The only thing Orly reports correctly is that her Rule 60 motion was denied.
Judge Reid did not reverse on any issue. Orly never asked for nor was she ever granted leave to file her Second Amended Complaint. Therefore, it was never before the Court and had never been ruled on. It was not part of the ruling dismissing the case.
Judge Reid could have dismissed it at the hearing, but it would necessarily have been without prejudice and Orly could have merely refiled. Instead, she allowed Orly to file (amend) within 30 days of the hearing.
Procedurally, she will file. The opposition then will (most likely) file their motions to dismiss. Orly can then respond, then the opposition can file a reply. The judge will then most likely set a hearing date to hear the motions to dismiss. That will then be heard.
Contrary to Orly’s pronouncement on Mark Gillar’s show that this now gives her the opportunity to subpoena the world and the HI DOH and original BC, that is not so.
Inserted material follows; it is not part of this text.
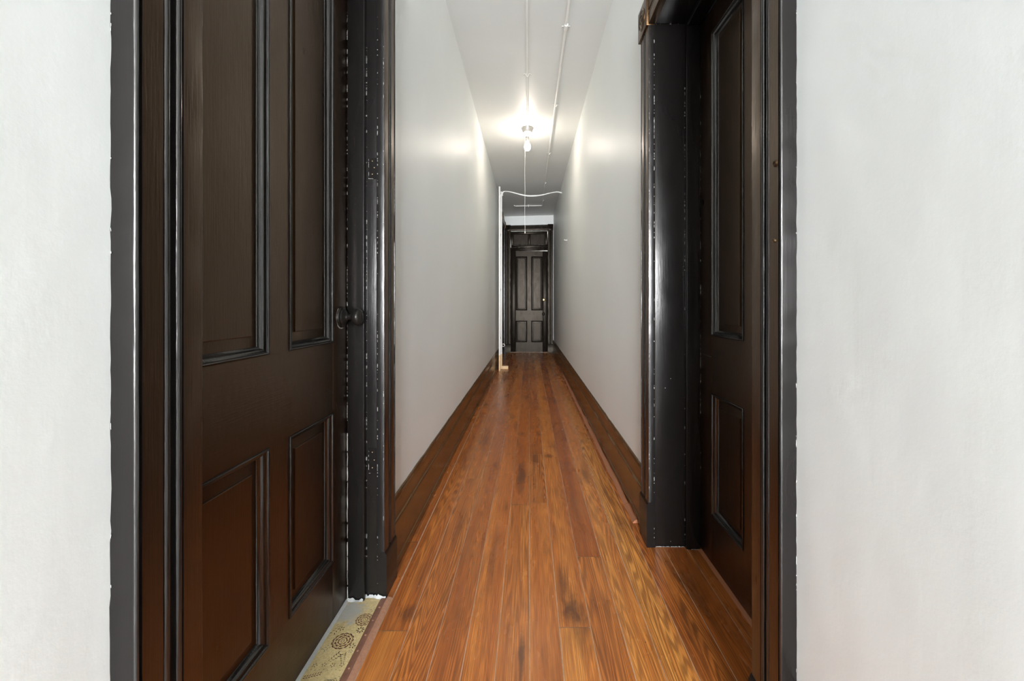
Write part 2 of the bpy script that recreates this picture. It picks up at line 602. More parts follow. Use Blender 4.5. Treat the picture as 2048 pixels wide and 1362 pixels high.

This is no different than any previous procedure of an initial filing. There will be no discovery, no evidentiary hearing until and unless the motions to dismiss are denied, which is highly unlikely, considering the claims being asserted.
Orly also has to draft a proposed Order based on the judge’s ruling at the hearing, setting out the denial of the Rule 60 Motion and the ruling allowing her to amend. She has 10 days from the hearing date to do so.